Nevertheless… the time for thinking of EU tax policy is now! Work on greater harmonization of corporate taxation rules in the EU and to close loopholes stemming from different national tax laws is on full throttle as no EU government – or anyone else for that matter – wants to be seen as blocking the crack down on tax evasion. And rightly so!

Automatic exchange of tax rulings between EU Member States’ tax authorities and sharing detailed information on companies’ revenues, profits and taxes paid have already been agreed on – in both cases within only a few months after publication of the Commission’s legislative proposal.

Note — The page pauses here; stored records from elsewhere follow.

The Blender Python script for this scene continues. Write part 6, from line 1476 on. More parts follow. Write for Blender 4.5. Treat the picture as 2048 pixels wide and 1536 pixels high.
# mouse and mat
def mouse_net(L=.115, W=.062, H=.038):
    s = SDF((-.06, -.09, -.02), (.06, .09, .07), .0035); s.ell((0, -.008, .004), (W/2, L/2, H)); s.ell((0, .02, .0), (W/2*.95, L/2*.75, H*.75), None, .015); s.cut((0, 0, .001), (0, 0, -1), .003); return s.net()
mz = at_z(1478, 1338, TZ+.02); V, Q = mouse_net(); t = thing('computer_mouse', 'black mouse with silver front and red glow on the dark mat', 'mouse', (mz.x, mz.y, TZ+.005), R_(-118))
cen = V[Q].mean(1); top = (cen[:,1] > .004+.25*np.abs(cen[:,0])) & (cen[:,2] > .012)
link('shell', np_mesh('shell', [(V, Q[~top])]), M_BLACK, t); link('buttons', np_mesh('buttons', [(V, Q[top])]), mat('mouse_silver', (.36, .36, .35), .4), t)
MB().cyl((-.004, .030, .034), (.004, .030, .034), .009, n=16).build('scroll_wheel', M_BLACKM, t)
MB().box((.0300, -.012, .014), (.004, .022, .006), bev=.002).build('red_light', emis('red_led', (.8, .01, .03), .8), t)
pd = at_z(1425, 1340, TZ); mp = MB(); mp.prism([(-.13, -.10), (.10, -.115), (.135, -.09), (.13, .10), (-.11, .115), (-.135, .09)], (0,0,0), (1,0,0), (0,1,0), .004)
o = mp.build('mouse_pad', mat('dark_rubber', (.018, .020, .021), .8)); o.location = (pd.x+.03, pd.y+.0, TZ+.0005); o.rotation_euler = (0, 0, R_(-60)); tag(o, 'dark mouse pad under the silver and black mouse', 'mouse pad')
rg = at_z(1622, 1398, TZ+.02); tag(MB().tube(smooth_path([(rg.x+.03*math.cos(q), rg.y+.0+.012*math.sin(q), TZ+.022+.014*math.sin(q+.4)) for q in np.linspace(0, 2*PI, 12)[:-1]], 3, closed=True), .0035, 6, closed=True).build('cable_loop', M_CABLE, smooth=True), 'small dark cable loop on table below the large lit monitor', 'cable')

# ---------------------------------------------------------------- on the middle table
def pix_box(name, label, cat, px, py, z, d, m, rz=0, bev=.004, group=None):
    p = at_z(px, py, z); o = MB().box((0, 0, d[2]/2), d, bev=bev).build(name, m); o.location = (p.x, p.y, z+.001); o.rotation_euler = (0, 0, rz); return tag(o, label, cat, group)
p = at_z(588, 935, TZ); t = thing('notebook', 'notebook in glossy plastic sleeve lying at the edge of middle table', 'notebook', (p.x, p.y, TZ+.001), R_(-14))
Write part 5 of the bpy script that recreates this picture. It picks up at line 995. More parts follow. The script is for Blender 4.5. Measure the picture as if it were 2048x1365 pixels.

Currently, EU countries – pushed forward by the ambitious Dutch Council Presidency – are working hard on the abovementioned issues of the anti-tax avoidance to tackle base erosion and profit shifting – where substantive changes to interest deductibility or hybrid mismatches are expected to be agreed on soon. A new proposal to increase tax transparency of multinational companies has also just been brought forward and later this year more work on a harmonized EU corporate tax base is expected.

But whilst the pace in acting affirmatively towards tax avoidance is laudable, the speed of the legislative process – leaving only a narrow window for the business community and experts to provide input – entails the risk that whilst the starting point and pace was benevolent and laudable, the end result might lead to unwarranted damages – as is always the risk, when regulation is hastened forward.